You’ll think of yourself as a victim, a martyr, or worse, a person who has to settle for crumbs and the occasional compliment. If you want an equal, reciprocal, and mutual relationship — a healthy one — with someone else, it means getting real with yourself first. Remember, you cannot give a gift you do not have!”

Rhoberta Shaler, PhD, The Relationship Help Doctor, is a relationship expert, mediator, speaker, author of sixteen books.

11. Radically accept yourself.

“There is no ‘right’ way to feel about money. No ‘best’ way to think about dollars and cents. Savers are not ‘better’ than spenders. And vice versa. Every individual is born with a natural bent towards handling money. Give yourself a break if you like to spend or take some risks with your funds. Pat yourself on the back if you like to save.

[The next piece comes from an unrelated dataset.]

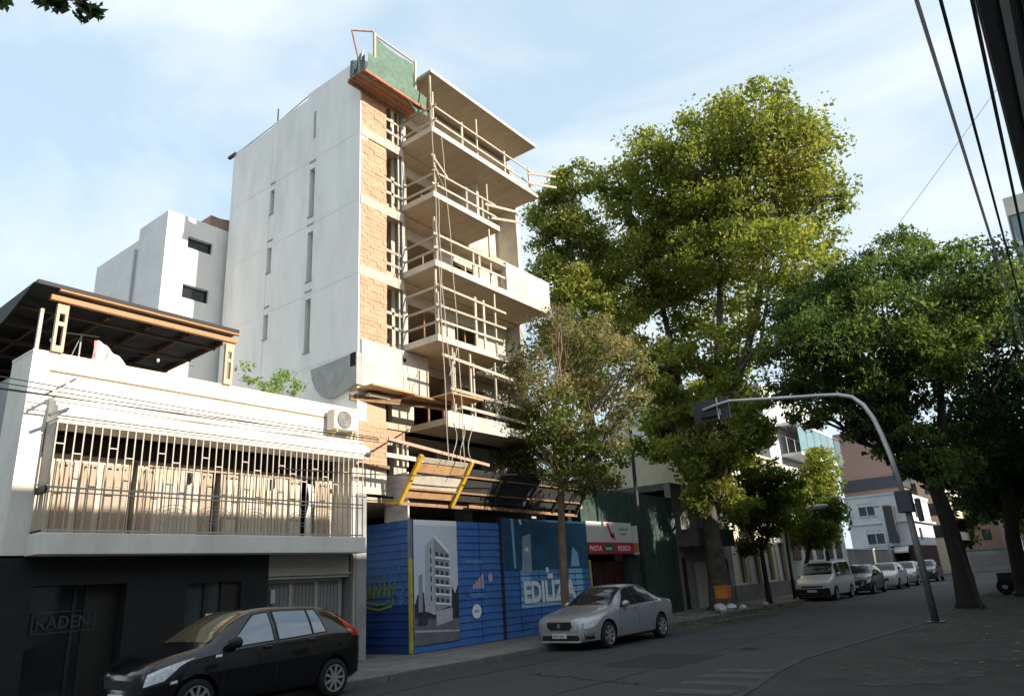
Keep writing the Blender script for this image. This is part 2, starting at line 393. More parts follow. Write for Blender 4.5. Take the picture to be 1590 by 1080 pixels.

Or, if you don’t like to think much about money, that’s okay too. Love your natural bent — develop your strengths and work on your weaknesses, but stop telling yourself how you feel about money is wrong.”

Scott & Bethany Palmer, The Money Couple, are financial planners, authors, and speakers who help couples tackle money issues in their relationship.

12. Set healthy boundaries. 

“Loving yourself is vital to living a free, and authentic life. Setting boundaries; asking for what you need and want; making choices that are good for you; allowing and even welcoming mistakes to learn from, and quieting down that inner critic whose voice we inherited, but isn’t truly ours; and having self-compassion. There is no magic formula for achieving self-love; it’s a daily exercise and starts with awareness. 

Noticing times when you choose to please others at your expense; or when you keep quiet to avoid conflict; or don’t ask for help when you need some. Then see if you can get up the courage to ask for the help; or set one limit that feels risky and see how it goes. Getting real about your life is a commitment to yourself!”